# [Supplied data]
┏━━

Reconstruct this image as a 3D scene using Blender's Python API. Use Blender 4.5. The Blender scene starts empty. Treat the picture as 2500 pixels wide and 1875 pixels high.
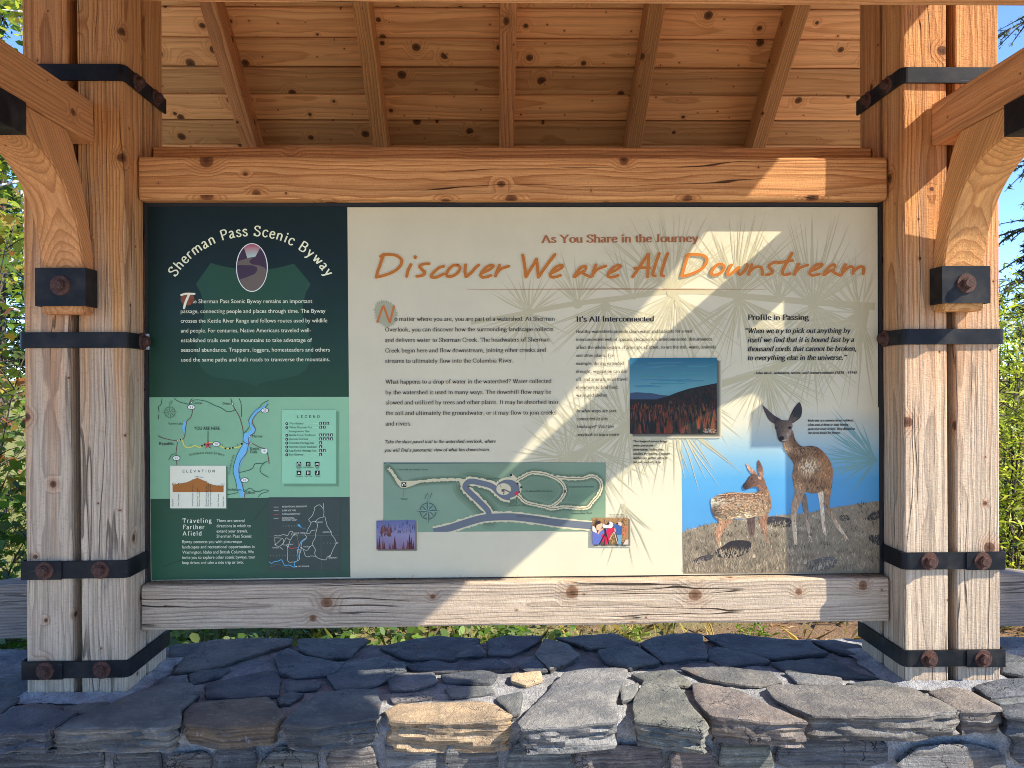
import bpy, bmesh, math, random
from mathutils import Vector, Matrix, noise as mnoise
from mathutils.geometry import tessellate_polygon

SC = bpy.context.scene
COL = SC.collection
R = math.radians

# ------------------------------------------------------------------ camera
cam_data = bpy.data.cameras.new('camera')
cam = bpy.data.objects.new('camera', cam_data)
COL.objects.link(cam)
cam_data.sensor_fit = 'HORIZONTAL'
cam_data.sensor_width = 36.0
cam_data.lens = 28.8
cam_data.clip_start = 0.05
cam_data.clip_end = 2000.0
right = Vector((0.99972144, -0.02303802, -0.00512838))
fwd = Vector((0.02301617, 0.99972593, -0.00428112))
up = Vector((0.0052256, 0.00416189, 0.99997769))
cam.matrix_world = Matrix(((right.x, up.x, -fwd.x, -0.08135658),
                           (right.y, up.y, -fwd.y, -2.73932864),
                           (right.z, up.z, -fwd.z, 1.61847872),
                           (0, 0, 0, 1)))
SC.camera = cam

# ------------------------------------------------------------------ sky, sun, exposure
TO_SUN = Vector((2.44, -1.0, 2.12)).normalized()
ELEV = math.asin(TO_SUN.z)
AZ = math.atan2(TO_SUN.x, TO_SUN.y)          # clockwise from +Y
world = bpy.data.worlds.new('World')
SC.world = world
world.use_nodes = True
wn = world.node_tree
wn.nodes.clear()
w_out = wn.nodes.new('ShaderNodeOutputWorld')
w_bg = wn.nodes.new('ShaderNodeBackground')
w_sky = wn.nodes.new('ShaderNodeTexSky')
w_sky.sky_type = 'NISHITA'
w_sky.sun_disc = False
w_sky.sun_elevation = ELEV
w_sky.sun_rotation = AZ
w_sky.altitude = 1500
w_sky.air_density = 0.6
w_sky.dust_density = 0.05
w_sky.ozone_density = 6.0
w_bg.inputs['Strength'].default_value = 0.15
wn.links.new(w_sky.outputs[0], w_bg.inputs['Color'])
wn.links.new(w_bg.outputs[0], w_out.inputs['Surface'])

sun_data = bpy.data.lights.new('sun', 'SUN')
sun_data.energy = 3.3
sun_data.angle = R(0.5)
sun_data.color = (1.0, 0.93, 0.82)
sun = bpy.data.objects.new('sun', sun_data)
COL.objects.link(sun)
sun.rotation_euler = (-TO_SUN).to_track_quat('-Z', 'Y').to_euler()
sun.location = (12, -5, 10)

SC.view_settings.view_transform = 'Standard'
SC.view_settings.look = 'None'
SC.view_settings.gamma = 1.0
SC.view_settings.exposure = 1.68
SC.render.engine = 'CYCLES'
SC.cycles.max_bounces = 8
SC.cycles.diffuse_bounces = 5
SC.cycles.transparent_max_bounces = 8
SC.cycles.use_denoising = True
SC.cycles.denoiser = 'OPENIMAGEDENOISE'
SC.cycles.denoising_input_passes = 'RGB_ALBEDO_NORMAL'
SC.cycles.denoising_prefilter = 'NONE'
SC.cycles.filter_width = 0.95

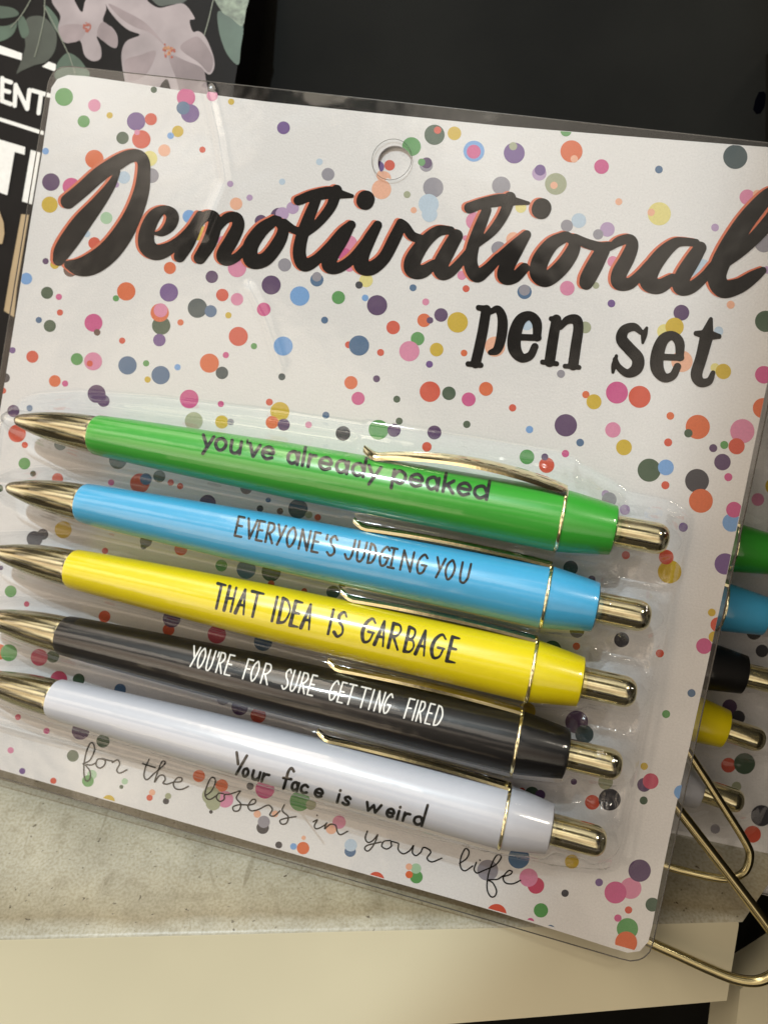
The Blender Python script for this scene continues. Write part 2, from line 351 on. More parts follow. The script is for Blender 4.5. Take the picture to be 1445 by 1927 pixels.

┗━━

# [Your task]
Check each line of the entries above, and show every one holding the word "scene".

# [Exercise result]
Reconstruct this image as a 3D scene using Blender's Python API. Use Blender 4.5. The Blender scene starts empty. Treat the picture as 2500 pixels wide and 1875 pixels high.
SC = bpy.context.scene
The Blender Python script for this scene continues. Write part 2, from line 351 on. More parts follow. The script is for Blender 4.5. Take the picture to be 1445 by 1927 pixels.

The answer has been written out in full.